Lula y Petro parecen no haber comprendido que, en tiempos de gran polarización geopolítica, jugar en un terreno resbaladizo y oscilante es una pésima señal, en un contexto internacional donde la autonomía estratégica define el perfil de los países en el marco del gran momento multipolar impulsado por potencias como China y Rusia, motores, a su vez, del BRICS+10. Es debido a ese escenario –en el cual Venezuela aspira jugar un rol protagónico a corto plazo dado su papel como eslabón fundamental en la cadena de suministro global de hidrocarburos–, que EU reactivó el hostigamiento económico como principal arma de coerción, ahora bajo la mampara de la crisis poselectoral. Proceso que incluye, además, el virtual alejamiento venezolano del imperio del dólar dado su potencial acoplamiento al BRICS, que está por poner en funcionamiento un nuevo sistema de mensajería financiera similar al SWIFT, que puede acabar con el dominio global del billete verde y reconfigurar el panorama del comercio mundial.
En medio de la escalada de presiones diplomáticas, el programa de exenciones petroleras otorgadas a Venezuela por la administración Biden, así como la intensificación de las sanciones unilaterales, extraterritoriales e ilegales incluye una fase de administración de licencias que permite ajustar el enfoque conforme cambien las circunstancias y urgencias del mercado energético global, así como en criterios de conveniencia en relación con la seguridad nacional y energética del imperialismo estadunidense.

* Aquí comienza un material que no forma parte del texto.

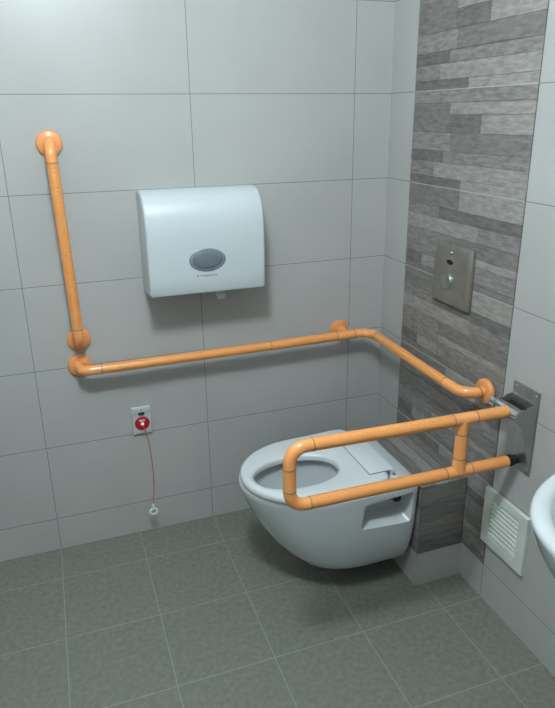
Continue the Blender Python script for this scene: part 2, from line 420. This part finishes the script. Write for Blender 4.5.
# water
bm = bmesh.new(); loft(bm, [holering(.216, -.558, -.402, .0555, cy=HC), holering(.220, -.562, -.401, .0572, cy=HC)]); obj('water', bm, m_water, t)
# supply valve seen in the recess
bm = bmesh.new(); lathe(bm, [(.007, 0), (.011, .003), (.011, .014), (.008, .016), (.008, .024), (.016, .026), (.018, .034), (.016, .044), (.010, .046)], (-.282, CY-.165, .350), (1, -.15, -.2), 24)
obj('fixing_bolt', bm, m_black, t, True, 50)
bm = bmesh.new(); lathe(bm, [(.007, 0), (.007, .010), (.004, .014)], (-.282, CY-.165, .350), (-1, .1, .2), 20); obj('bolt_tip', bm, m_chrome, t, True, 50)
# seat ring
bm = bmesh.new()
def sring(z, d):
    xm = -.50; out = []
    for x, y, z_ in dring(z, -.737+d, .199-d, xm, -.272-d*.5, 2.0, 14.):
        k = max(0, (x-xm)/(-.272-xm)); out.append((x, CY-.008+.020*k+(y-CY)*(1-.05*k*k), z_))
    return out
def sh(z, d): return holering(z, -.697-d, -.407+d, .093+d, cy=HC)
rg = [sh(.420, .002), sh(.406, .002), sring(.4035, .010), sring(.4045, .003), sring(.409, 0), sring(.420, .001), sring(.426, .005), sring(.4295, .013), sring(.4305, .020),
      sh(.430, .018), sh(.427, .008), sh(.423, .003)]
vs = [[bm.verts.new(p) for p in r] for r in rg]
for a, b in zip(vs, vs[1:]+vs[:1]):
    for k in range(72): bm.faces.new((a[k], a[(k+1) % 72], b[(k+1) % 72], b[k]))
seat = obj('seat', bm, m_seat, t, True, 60)
# hinge cover with its seam
bm = bmesh.new(); box(bm, -.338, -.245, CY-.143, CY+.127, .402, .4345, .004, seg=3); hc = obj('hinge_cover', bm, m_seat, t, True, 40)
bm = bmesh.new(); box(bm, -.3390, -.3375, CY-.1435, CY+.1275, .415, .4325); box(bm, -.338, -.262, CY-.1440, CY-.1425, .415, .4327); obj('seam', bm, m_seatline, hc)
for s in (-1, 1):
    bm = bmesh.new(); lathe(bm, [(.013, 0), (.013, .018), (.011, .022), (.004, .023)], (-.257, CY-.008+s*.152, .4005), (0, 0, 1), 28)
    h = obj('hinge', bm, m_seat, t, True, 45)
    bm = bmesh.new(); lathe(bm, [(.007, 0), (.006, .003), (.003, .004)], (-.257, CY-.008+s*.152, .4235), (0, 0, 1), 20); obj('hinge_cap', bm, m_chrome, h, True, 45)

t.location = Vector(t.location)+Vector((-.006, -.0255, .015))

# ------------------------------------------------------------------ flush plate
t = thing('flush_plate', 'square-cornered steel flush plate with oval button on the stone strip', 'flush plate', (-.004, -.482, .964))
bm = bmesh.new(); box(bm, -.019, -.004, -.586, -.379, .964, 1.164, .004, seg=3); pp = obj('plate', bm, m_plate, t, True, 40)
bm = bmesh.new(); box(bm, -.0200, -.018, -.574, -.391, .976, 1.152, .0008, seg=1); obj('face_panel', bm, m_plate, pp)
FP = -.0200
bm = bmesh.new(); lathe(bm, [(.0065, 0), (.0062, .003), (.004, .0055), (.001, .0063)], (FP, -.482, 1.138), (-1, 0, 0), 20); obj('screw', bm, m_chrome, t, True, 50)
bm = bmesh.new(); lathe(bm, [(.016, 0), (.016, .0015), (.013, .002)], (FP, -.474, 1.106), (-1, 0, 0), 32, 1.1, .5); obj('sensor_window', bm, m_dark, t, True, 50)['label'] = 'dark oval sensor window'
bm = bmesh.new(); lathe(bm, [(.026, 0), (.026, .004), (.0245, .0065), (.018, .008), (.009, .009), (.002, .0093)], (FP, -.468, 1.042), (-1, 0, 0), 40); obj('button', bm, m_chrome2, t, True, 45)['label'] = 'domed steel push button'

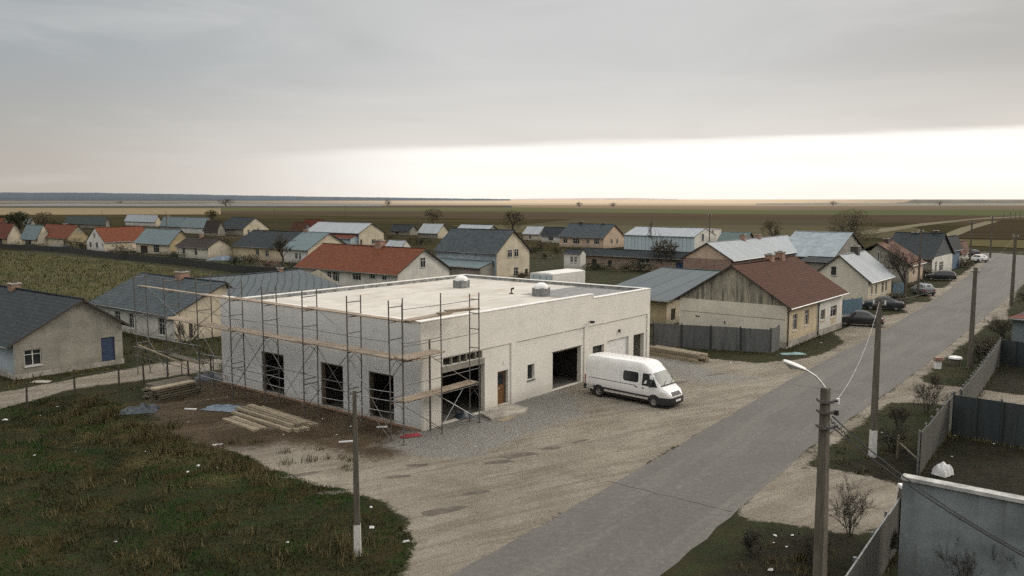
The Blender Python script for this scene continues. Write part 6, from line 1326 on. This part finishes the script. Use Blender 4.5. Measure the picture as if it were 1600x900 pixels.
def inside_np(x, y, polys):
    r_ = np.zeros(x.shape, bool)
    for p in polys: r_ |= sdf(x, y, p) > 0
    return r_
RG = np.random.default_rng(5)
def blades(name, label, x, y, hgt, wid, cols, bend=.5):
    n = len(x); a_ = RG.uniform(0, 2 * np.pi, n); b_ = RG.uniform(0, 2 * np.pi, n); hh = hgt * RG.uniform(.4, 1.25, n); ww = wid * RG.uniform(.6, 1.3, n); bd = hh * bend * RG.uniform(.2, 1.2, n)
    dx, dy = np.cos(a_) * ww / 2, np.sin(a_) * ww / 2; tx, ty = x + np.cos(b_) * bd, y + np.sin(b_) * bd; z = np.zeros(n)
    V = np.stack([np.stack([x - dx, y - dy, z], -1), np.stack([x + dx, y + dy, z], -1), np.stack([tx, ty, hh], -1)], 1).reshape(-1, 3); q = np.arange(3 * n).reshape(-1, 3)
    ca = np.repeat(cols, 3, axis=0); m, nt, bs, N, L = newmat(name + "_blade"); at = N.new("ShaderNodeAttribute"); at.attribute_name = "tint"; L.new(at.outputs["Color"], bs.inputs["Base Color"]); bs.inputs["Roughness"].default_value = .9; bs.inputs["Specular IOR Level"].default_value = .1
    o = np_mesh(name, V, q, m, {"tint": ca}); return tag(o, label, "grass", None, "stuff")
def cnoise(x, y, s, seed=0): return np.array([mnoise.noise((a * s, b * s, seed)) for a, b in zip(x, y)])
def scatter(n, pxpoly, excl):
    P = poly_px(pxpoly); xs, ys = [q[0] for q in P], [q[1] for q in P]; x = RG.uniform(min(xs), max(xs), n); y = RG.uniform(min(ys), max(ys), n); k = inside_np(x, y, [P]) & ~inside_np(x, y, excl); return x[k], y[k]
def colour(x, y, base, green, gold, s=.35, t=(.05, .12)):
    n1 = cnoise(x, y, s, 1); n2 = cnoise(x, y, s * 2.3, 7); c = np.tile(np.array([*base, 1.0]), (len(x), 1)); c[n1 > t[0]] = [*green, 1]; c[n2 > t[1]] = [*gold, 1]; c[:, :3] *= RG.uniform(.55, 1.5, (len(x), 1)); return c
EX = TAN + MUD + [poly_px(ROADPX)]
x, y = scatter(150000, [(-60, 1000), (-60, 640), (120, 615), (230, 640), (345, 700), (500, 755), (600, 785), (652, 850), (560, 1000)], EX)
hN = np.clip(.10 + .12 * np.array(cnoise(x, y, .45, 3)), .05, .3)
blades("meadow_grass", "rough dark green and brown meadow grass on the left foreground", x, y, hN, .035, colour(x, y, (.024, .025, .007), (.020, .050, .007), (.068, .052, .018)))
# tall dry tussocks along the edge of the mud and around the pole
tx, ty, th_ = [], [], []
tus = [(u + rnd.uniform(-10, 10), v + rnd.uniform(-8, 8), .8) for u, v in ((130, 640), (150, 655), (170, 650), (190, 640), (205, 668), (150, 628), (175, 690), (210, 690), (230, 665), (245, 690), (260, 700), (120, 650), (140, 665), (185, 675), (230, 680), (265, 672), (95, 655))] * 3 + \
      [(rnd.uniform(215, 420), 0, .45) for _ in range(80)] + [(rnd.uniform(0, 560), rnd.uniform(690, 890), rnd.uniform(.25, .6)) for _ in range(80)] + [(542, 858, .9), (548, 865, .8), (575, 850, .5), (535, 848, .6), (555, 872, .5)] * 2 + [(rnd.uniform(1150, 1300), rnd.uniform(850, 900), .3) for _ in range(14)] + [(rnd.uniform(1270, 1400), rnd.uniform(690, 740), .25) for _ in range(16)]
for line in (((1020, 542), (1204, 553.5), (1220, 549)), ((1487, 682), (1600, 701)), ((1436, 742), (1487, 670)), ((1500, 661), (1562, 568)), ((1330, 990), (1404, 856)), ((1232, 548), (1316, 505)), ((20, 598), (193, 572)), ((150, 512), (272, 540)), ((42, 641), (330, 584)), ((1357, 481), (1392, 465))):
    for (ua, va), (ub, vb) in zip(line, line[1:]):
        k_ = int((G(ub, vb) - G(ua, va)).length / .45)
        for j in range(k_): t = (j + rnd.random()) / k_; tus.append((ua + (ub - ua) * t, va + (vb - va) * t + rnd.uniform(0, 1.5), rnd.uniform(.12, .42)))
for u, v, s in tus:
    if v == 0: v = 668 + (u - 215) * .40 + rnd.uniform(-12, 14)
    p = G(u, v); k = int(60 * s + 12); tx += list(p.x + RG.normal(0, .25 * s + .05, k)); ty += list(p.y + RG.normal(0, .25 * s + .05, k)); th_ += [s * .75] * k
x, y = np.array(tx), np.array(ty); c = np.tile([.135, .112, .058, 1.0], (len(x), 1)); c[:, :3] *= RG.uniform(.5, 1.35, (len(x), 1)); c[RG.random(len(x)) < .3] = [.028, .027, .010, 1]
blades("dry_tussocks", "tall dry golden grass tussocks along the muddy edge and pole foot", x, y, np.array(th_), .03, c, .45)
x, y = scatter(60000, [(1040, 1000), (1200, 818), (1260, 727), (1362, 640), (1440, 580), (1550, 470), (1640, 440), (1700, 600), (1700, 1000)], EX)
blades("verge_grass", "short dark grass on the verges right of the road", x, y, .12, .03, colour(x, y, (.021, .025, .007), (.019, .046, .007), (.058, .044, .016)))
x, y = scatter(110000, [(-700, 384), (0, 393), (180, 410), (370, 434), (620, 452), (620, 480), (450, 560), (345, 562), (200, 575), (0, 612), (-200, 620), (-700, 500)], EX)
blades("field_grass", "overgrown yellowish field grass behind the foreground houses", x, y, .42, .13, colour(x, y, (.052, .050, .016), (.032, .046, .012), (.092, .076, .030), .12) * np.concatenate([np.repeat((1 + .9 * cnoise(x * .12, y * 1.0, .22, 11))[:, None], 3, 1), np.ones((len(x), 1))], 1))
x, y = scatter(40000, [(1010, 538), (1200, 545), (1240, 560), (1330, 540), (1400, 500), (1500, 440), (1560, 405), (1500, 395), (1390, 440), (1300, 500), (1200, 520)], EX)
blades("yard_grass", "thin grass in the front yards left of the road", x, y, .14, .05, colour(x, y, (.026, .024, .009), (.022, .034, .009), (.07, .052, .022)))

# ------------------------------------------------------------------ render settings
scene.view_settings.view_transform = 'Standard'; scene.view_settings.look = 'None'; scene.view_settings.exposure = 0
scene.cycles.use_denoising = False; scene.cycles.use_adaptive_sampling = True; scene.cycles.adaptive_threshold = .03; scene.cycles.adaptive_min_samples = 20
scene.cycles.sample_clamp_indirect = 2.0; scene.cycles.sample_clamp_direct = 4.0; scene.cycles.max_bounces = 6; scene.cycles.diffuse_bounces = 3; scene.cycles.transparent_max_bounces = 4
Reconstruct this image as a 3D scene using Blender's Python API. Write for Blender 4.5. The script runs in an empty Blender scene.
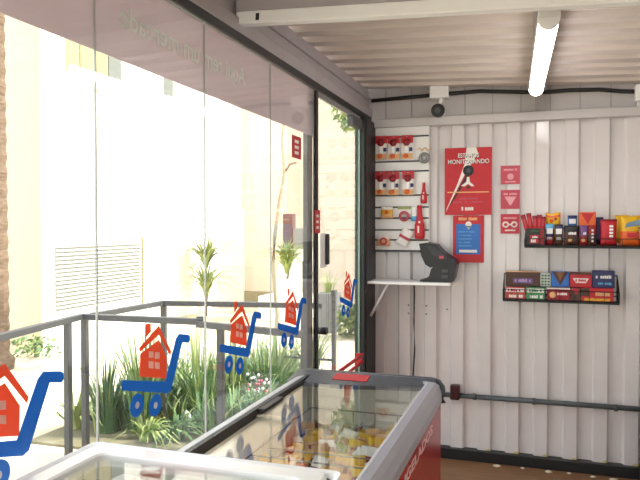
import bpy, bmesh, math, random
from mathutils import Vector, Matrix
random.seed(7)
sc = bpy.context.scene
COL = sc.collection
PI = math.pi

# ------------------------------------------------------------------ materials
def lin(h):
    h = h.lstrip('#')
    o = []
    for i in (0, 2, 4):
        c = int(h[i:i+2], 16) / 255
        o.append(c / 12.92 if c <= 0.04045 else ((c + 0.055) / 1.055) ** 2.4)
    return (o[0], o[1], o[2], 1)

MATS = {}
def mat(key, hexc, rough=0.5, metal=0.0, var=0.06, scale=18.0, bump=0.0, spec=0.5, stretch=None, hex2=None):
    if key in MATS: return MATS[key]
    m = bpy.data.materials.new(key); m.use_nodes = True
    nt = m.node_tree; N = nt.nodes; L = nt.links
    b = N['Principled BSDF']
    tc = N.new('ShaderNodeTexCoord'); mp = N.new('ShaderNodeMapping')
    L.new(tc.outputs['Object'], mp.inputs['Vector'])
    if stretch: mp.inputs['Scale'].default_value = stretch
    no = N.new('ShaderNodeTexNoise'); no.inputs['Scale'].default_value = scale; no.inputs['Detail'].default_value = 4
    L.new(mp.outputs['Vector'], no.inputs['Vector'])
    r = N.new('ShaderNodeValToRGB')
    c = lin(hexc)
    if hex2:
        c2 = lin(hex2); a = c
    else:
        a = tuple(max(0, x * (1 - var)) for x in c[:3]) + (1,)
        c2 = tuple(min(1, x * (1 + var)) for x in c[:3]) + (1,)
    r.color_ramp.elements[0].position = 0.3; r.color_ramp.elements[0].color = a
    r.color_ramp.elements[1].position = 0.7; r.color_ramp.elements[1].color = c2
    L.new(no.outputs['Fac'], r.inputs['Fac']); L.new(r.outputs['Color'], b.inputs['Base Color'])
    b.inputs['Roughness'].default_value = rough; b.inputs['Metallic'].default_value = metal
    b.inputs['Specular IOR Level'].default_value = spec
    if bump:
        bp = N.new('ShaderNodeBump'); bp.inputs['Strength'].default_value = bump; bp.inputs['Distance'].default_value = 0.02
        L.new(no.outputs['Fac'], bp.inputs['Height']); L.new(bp.outputs['Normal'], b.inputs['Normal'])
    MATS[key] = m
    return m

def glass_mat(key, tint=(1, 1, 1, 1), f0=0.045, rough=0.0):
    m = bpy.data.materials.new(key); m.use_nodes = True
    nt = m.node_tree; N = nt.nodes; L = nt.links
    N.remove(N['Principled BSDF']); out = N['Material Output']
    tr = N.new('ShaderNodeBsdfTransparent'); tr.inputs['Color'].default_value = tint
    gl = N.new('ShaderNodeBsdfGlossy'); gl.inputs['Roughness'].default_value = rough
    lw = N.new('ShaderNodeLayerWeight'); lw.inputs['Blend'].default_value = 0.5
    p = N.new('ShaderNodeMath'); p.operation = 'POWER'; p.inputs[1].default_value = 5
    L.new(lw.outputs['Facing'], p.inputs[0])
    ma = N.new('ShaderNodeMath'); ma.operation = 'MULTIPLY_ADD'; ma.inputs[1].default_value = 1 - f0; ma.inputs[2].default_value = f0
    L.new(p.outputs[0], ma.inputs[0])
    mx = N.new('ShaderNodeMixShader')
    L.new(ma.outputs[0], mx.inputs['Fac']); L.new(tr.outputs[0], mx.inputs[1]); L.new(gl.outputs[0], mx.inputs[2])
    L.new(mx.outputs[0], out.inputs['Surface'])
    return m

def film_mat(key, hexc, trans=0.4, gloss=0.04, clear=0.0):
    """printed plastic film: light scatters off it and a little comes through"""
    m = bpy.data.materials.new(key); m.use_nodes = True
    nt = m.node_tree; N = nt.nodes; L = nt.links
    N.remove(N['Principled BSDF']); out = N['Material Output']
    tc = N.new('ShaderNodeTexCoord'); no = N.new('ShaderNodeTexNoise'); no.inputs['Scale'].default_value = 3
    L.new(tc.outputs['Object'], no.inputs['Vector'])
    r = N.new('ShaderNodeValToRGB'); c = lin(hexc)
    r.color_ramp.elements[0].color = tuple(x * .93 for x in c[:3]) + (1,); r.color_ramp.elements[1].color = tuple(min(1, x * 1.07) for x in c[:3]) + (1,)
    L.new(no.outputs['Fac'], r.inputs['Fac'])
    d = N.new('ShaderNodeBsdfDiffuse'); t = N.new('ShaderNodeBsdfTranslucent'); g = N.new('ShaderNodeBsdfGlossy'); g.inputs['Roughness'].default_value = .15
    L.new(r.outputs['Color'], d.inputs['Color']); L.new(r.outputs['Color'], t.inputs['Color'])
    a = N.new('ShaderNodeMixShader'); a.inputs['Fac'].default_value = trans
    L.new(d.outputs[0], a.inputs[1]); L.new(t.outputs[0], a.inputs[2])
    b = N.new('ShaderNodeMixShader'); b.inputs['Fac'].default_value = gloss
    L.new(a.outputs[0], b.inputs[1]); L.new(g.outputs[0], b.inputs[2])
    tp = N.new('ShaderNodeBsdfTransparent'); L.new(r.outputs['Color'], tp.inputs['Color'])
    z = N.new('ShaderNodeMixShader'); z.inputs['Fac'].default_value = clear
    L.new(b.outputs[0], z.inputs[1]); L.new(tp.outputs[0], z.inputs[2]); L.new(z.outputs[0], out.inputs['Surface'])
    return m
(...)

Si bien Maduro amenazó con pasar los bloques de petróleo y gas explotados por firmas occidentales a sus aliados del BRICS, no hay que descartar que en esta nueva fase de agresión contra Venezuela, los estrategas en Washington hayan elaborado un plan de contención dirigido a reforzar fuentes alternativas que cubran las necesidades energéticas del país (previsiblemente con la mira puesta en las vastas reservas de arenas bituminosas de Canadá y los nuevos pozos descubiertos en Guinea Ecuatorial y el Golfo de México), a fin de evitar las presiones de grandes empresas como Chevron, Eni, Repsol, Shell, BP y otras, con operaciones y proyectos conjuntos con PDVSA.
En ese contexto, las propuestas pusilánimes y a todas luces injerencistas de Lula y Petro, aunque han servido para frenar la inicial violencia del terrorismo guarimbero de María Corina Machado y la ultraderecha venezolana, y no satisfagan plenamente el objetivo imperial de elevar la hostilidad regional hacia el gobierno venezolano, se traducen en un apalancamiento de la narrativa de desconocer la victoria electoral de Nicolás Maduro y permitiría a la administración demócrata de Joe Biden ganar tiempo, distribuir el foco de atención sin perder el sentido de la escalada multiforme propia de la guerra híbrida en curso y retrasar la imposición de sanciones petroleras que afectarían sus intereses energéticos, en especial en un contexto electoral estadunidense donde un desbalance en la inflación o en los precios de la gasolina, a causa de una medida improvisada, podría seguir catapultando la candidatura del republicano Donald Trump.